Wealth Inequality, Stock Market Participation, and the Equity Premium
56 Pages Posted: 5 Nov 2012
Date Written: April 30, 2012
Abstract
The last 30 years saw substantial increases in wealth inequality and in stock market participation, smaller increases in consumption inequality and the fraction of indebted households, a decline in interest rates and in the expected equity premium, as well as a prolonged stock market boom. Understanding the causes of these trends is crucial for many questions in finance and economics. In an incomplete markets, overlapping generations model we show that these trends can be jointly explained by the observed rise in wage inequality, as well as a decrease in participation costs and a loosening of borrowing constraints. Once we account for these changes, we show that the observed pattern of stock prices played a major role in increasing wealth inequality because stockholders, who tend to be wealthy, benefit most from a bull market. Crucially, these phenomena must be considered jointly; studying one independently leads to counterfactual predictions about others.
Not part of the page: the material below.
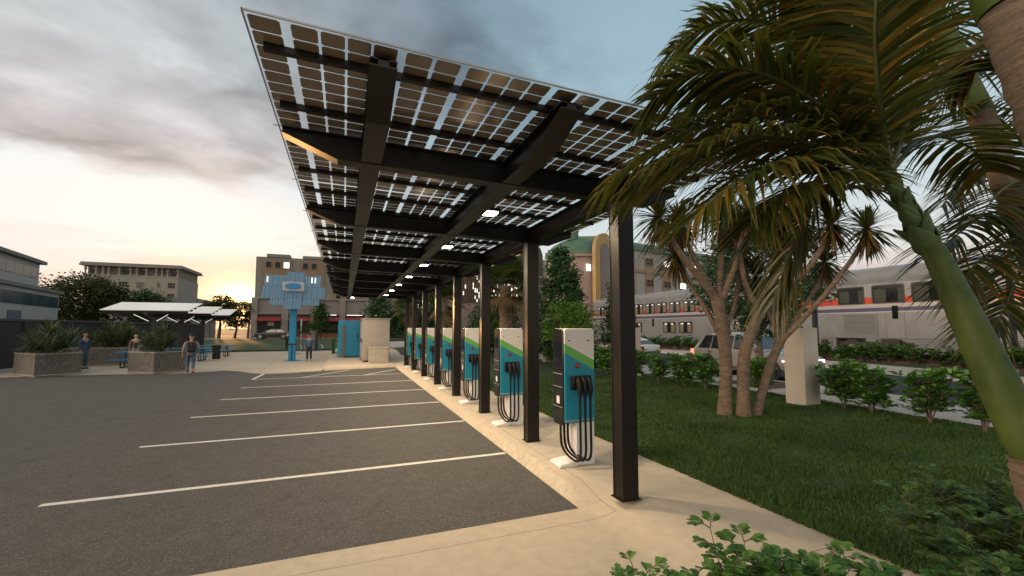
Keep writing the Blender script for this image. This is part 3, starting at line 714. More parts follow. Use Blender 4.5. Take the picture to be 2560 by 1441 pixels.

For example, a loosening of credit standards is expected to raise, rather than lower interest rates through decreased precautionary savings as well as vastly increase the fraction of households in debt; an increase in labor inequality is (somewhat counterintuitively) expected to lower rather than raise wealth inequality, again through precautionary savings; increased stock market participation should also lower wealth inequality.